Copy out exactly the lines from the first line of the material below through the line containing "SC.camera = camo", and nothing beyond them.

* START PROVIDED DATA *

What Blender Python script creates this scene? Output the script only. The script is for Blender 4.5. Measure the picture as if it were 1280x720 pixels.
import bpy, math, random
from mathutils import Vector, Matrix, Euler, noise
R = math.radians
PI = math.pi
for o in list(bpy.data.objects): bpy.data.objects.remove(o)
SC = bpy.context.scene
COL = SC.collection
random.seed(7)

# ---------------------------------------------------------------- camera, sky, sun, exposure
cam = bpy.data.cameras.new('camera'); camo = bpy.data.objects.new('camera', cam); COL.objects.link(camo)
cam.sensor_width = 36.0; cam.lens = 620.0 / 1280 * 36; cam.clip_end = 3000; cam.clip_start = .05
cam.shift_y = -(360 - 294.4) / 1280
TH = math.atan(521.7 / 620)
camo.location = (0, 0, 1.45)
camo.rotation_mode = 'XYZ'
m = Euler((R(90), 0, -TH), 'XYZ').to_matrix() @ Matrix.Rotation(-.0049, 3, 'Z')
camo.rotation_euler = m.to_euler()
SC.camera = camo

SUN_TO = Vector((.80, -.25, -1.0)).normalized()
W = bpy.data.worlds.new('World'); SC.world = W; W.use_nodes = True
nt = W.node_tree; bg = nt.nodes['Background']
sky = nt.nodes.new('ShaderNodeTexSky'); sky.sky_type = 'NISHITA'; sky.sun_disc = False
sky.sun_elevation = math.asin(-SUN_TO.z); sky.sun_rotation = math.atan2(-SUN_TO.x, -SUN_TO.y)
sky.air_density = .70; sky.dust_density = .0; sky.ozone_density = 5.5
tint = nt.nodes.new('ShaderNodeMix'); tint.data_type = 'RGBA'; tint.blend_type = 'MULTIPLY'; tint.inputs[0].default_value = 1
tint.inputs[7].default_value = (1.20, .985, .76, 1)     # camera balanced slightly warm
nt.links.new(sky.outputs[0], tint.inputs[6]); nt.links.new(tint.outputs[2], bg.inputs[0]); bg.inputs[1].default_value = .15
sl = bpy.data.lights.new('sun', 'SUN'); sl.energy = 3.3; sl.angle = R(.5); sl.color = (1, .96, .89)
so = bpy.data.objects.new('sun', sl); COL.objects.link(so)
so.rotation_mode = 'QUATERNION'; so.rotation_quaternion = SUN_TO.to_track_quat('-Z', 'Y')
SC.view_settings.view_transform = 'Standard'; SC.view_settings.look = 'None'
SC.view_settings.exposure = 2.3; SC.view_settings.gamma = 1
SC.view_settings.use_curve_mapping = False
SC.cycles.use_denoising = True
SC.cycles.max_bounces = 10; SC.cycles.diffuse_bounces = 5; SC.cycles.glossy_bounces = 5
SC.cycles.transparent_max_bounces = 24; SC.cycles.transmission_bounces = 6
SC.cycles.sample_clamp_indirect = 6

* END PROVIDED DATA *

**TASK SOLUTION**
What Blender Python script creates this scene? Output the script only. The script is for Blender 4.5. Measure the picture as if it were 1280x720 pixels.
import bpy, math, random
from mathutils import Vector, Matrix, Euler, noise
R = math.radians
PI = math.pi
for o in list(bpy.data.objects): bpy.data.objects.remove(o)
SC = bpy.context.scene
COL = SC.collection
random.seed(7)

# ---------------------------------------------------------------- camera, sky, sun, exposure
cam = bpy.data.cameras.new('camera'); camo = bpy.data.objects.new('camera', cam); COL.objects.link(camo)
cam.sensor_width = 36.0; cam.lens = 620.0 / 1280 * 36; cam.clip_end = 3000; cam.clip_start = .05
cam.shift_y = -(360 - 294.4) / 1280
TH = math.atan(521.7 / 620)
camo.location = (0, 0, 1.45)
camo.rotation_mode = 'XYZ'
m = Euler((R(90), 0, -TH), 'XYZ').to_matrix() @ Matrix.Rotation(-.0049, 3, 'Z')
camo.rotation_euler = m.to_euler()
SC.camera = camo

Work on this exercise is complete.